Your output is the lines from the first one to the one containing "insulator(zz+adir*x+Vector((0, 0, .12)), root, 1.5, 'porcelain'", repeated exactly, with images left out.
___
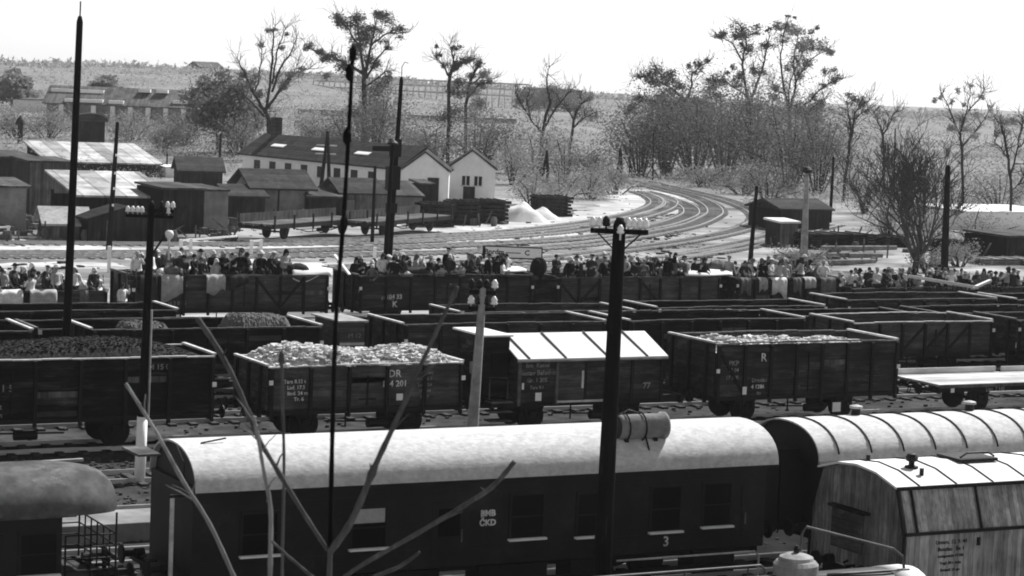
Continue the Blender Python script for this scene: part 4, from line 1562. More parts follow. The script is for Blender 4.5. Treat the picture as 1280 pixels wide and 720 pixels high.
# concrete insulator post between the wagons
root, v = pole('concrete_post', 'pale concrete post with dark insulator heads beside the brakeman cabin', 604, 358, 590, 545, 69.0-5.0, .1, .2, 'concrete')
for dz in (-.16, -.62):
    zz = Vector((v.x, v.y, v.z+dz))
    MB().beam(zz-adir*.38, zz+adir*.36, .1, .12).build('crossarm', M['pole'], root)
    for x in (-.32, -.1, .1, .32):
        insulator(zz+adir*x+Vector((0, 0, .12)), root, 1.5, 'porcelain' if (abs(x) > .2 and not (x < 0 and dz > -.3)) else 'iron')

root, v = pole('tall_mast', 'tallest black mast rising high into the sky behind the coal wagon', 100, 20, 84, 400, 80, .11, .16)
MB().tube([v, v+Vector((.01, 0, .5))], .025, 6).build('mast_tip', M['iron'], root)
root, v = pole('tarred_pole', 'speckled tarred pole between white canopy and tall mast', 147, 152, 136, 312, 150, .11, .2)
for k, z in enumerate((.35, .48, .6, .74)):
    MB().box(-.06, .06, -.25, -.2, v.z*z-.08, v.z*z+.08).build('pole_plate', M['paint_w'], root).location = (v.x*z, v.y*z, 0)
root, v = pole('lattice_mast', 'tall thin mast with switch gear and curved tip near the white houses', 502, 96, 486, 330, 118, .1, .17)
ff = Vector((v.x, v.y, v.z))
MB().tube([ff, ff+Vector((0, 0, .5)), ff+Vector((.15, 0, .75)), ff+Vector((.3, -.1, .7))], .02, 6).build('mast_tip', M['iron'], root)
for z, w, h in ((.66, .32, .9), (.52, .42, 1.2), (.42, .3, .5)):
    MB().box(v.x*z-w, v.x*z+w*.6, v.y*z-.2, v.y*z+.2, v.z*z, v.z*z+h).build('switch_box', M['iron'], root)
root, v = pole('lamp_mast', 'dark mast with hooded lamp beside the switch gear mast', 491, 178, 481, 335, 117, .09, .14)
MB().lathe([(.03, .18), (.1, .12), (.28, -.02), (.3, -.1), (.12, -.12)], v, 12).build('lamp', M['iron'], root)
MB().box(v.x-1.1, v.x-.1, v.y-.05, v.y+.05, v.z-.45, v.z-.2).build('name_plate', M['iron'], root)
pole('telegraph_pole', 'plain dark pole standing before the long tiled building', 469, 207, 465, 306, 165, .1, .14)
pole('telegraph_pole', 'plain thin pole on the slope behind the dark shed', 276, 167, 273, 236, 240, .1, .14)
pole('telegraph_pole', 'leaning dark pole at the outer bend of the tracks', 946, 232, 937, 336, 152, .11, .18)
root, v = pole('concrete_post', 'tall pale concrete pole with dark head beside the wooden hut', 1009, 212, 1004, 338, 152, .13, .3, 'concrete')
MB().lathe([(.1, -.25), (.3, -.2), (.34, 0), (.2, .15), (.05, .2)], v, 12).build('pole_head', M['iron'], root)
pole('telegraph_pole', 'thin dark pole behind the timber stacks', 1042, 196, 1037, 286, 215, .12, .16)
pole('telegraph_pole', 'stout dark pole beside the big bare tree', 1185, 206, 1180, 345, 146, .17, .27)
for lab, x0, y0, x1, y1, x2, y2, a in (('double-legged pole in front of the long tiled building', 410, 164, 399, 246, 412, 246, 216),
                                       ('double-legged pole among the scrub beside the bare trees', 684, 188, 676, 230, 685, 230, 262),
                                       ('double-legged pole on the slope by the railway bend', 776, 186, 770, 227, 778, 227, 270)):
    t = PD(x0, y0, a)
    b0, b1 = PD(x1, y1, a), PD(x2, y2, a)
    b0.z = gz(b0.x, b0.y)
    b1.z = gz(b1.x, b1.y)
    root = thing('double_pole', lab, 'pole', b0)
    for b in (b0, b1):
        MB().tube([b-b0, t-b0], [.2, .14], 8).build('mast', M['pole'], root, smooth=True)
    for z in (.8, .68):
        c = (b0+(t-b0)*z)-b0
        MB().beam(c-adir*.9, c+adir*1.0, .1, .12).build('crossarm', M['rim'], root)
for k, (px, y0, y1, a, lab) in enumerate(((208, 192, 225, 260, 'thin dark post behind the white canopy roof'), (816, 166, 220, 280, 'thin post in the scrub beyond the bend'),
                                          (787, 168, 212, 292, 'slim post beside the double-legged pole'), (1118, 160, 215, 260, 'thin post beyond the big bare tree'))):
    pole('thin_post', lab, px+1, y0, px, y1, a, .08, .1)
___
→ **FINISHED TASK**
Continue the Blender Python script for this scene: part 4, from line 1562. More parts follow. The script is for Blender 4.5. Treat the picture as 1280 pixels wide and 720 pixels high.
# concrete insulator post between the wagons
root, v = pole('concrete_post', 'pale concrete post with dark insulator heads beside the brakeman cabin', 604, 358, 590, 545, 69.0-5.0, .1, .2, 'concrete')
for dz in (-.16, -.62):
    zz = Vector((v.x, v.y, v.z+dz))
    MB().beam(zz-adir*.38, zz+adir*.36, .1, .12).build('crossarm', M['pole'], root)
    for x in (-.32, -.1, .1, .32):
        insulator(zz+adir*x+Vector((0, 0, .12)), root, 1.5, 'porcelain' if (abs(x) > .2 and not (x < 0 and dz > -.3)) else 'iron')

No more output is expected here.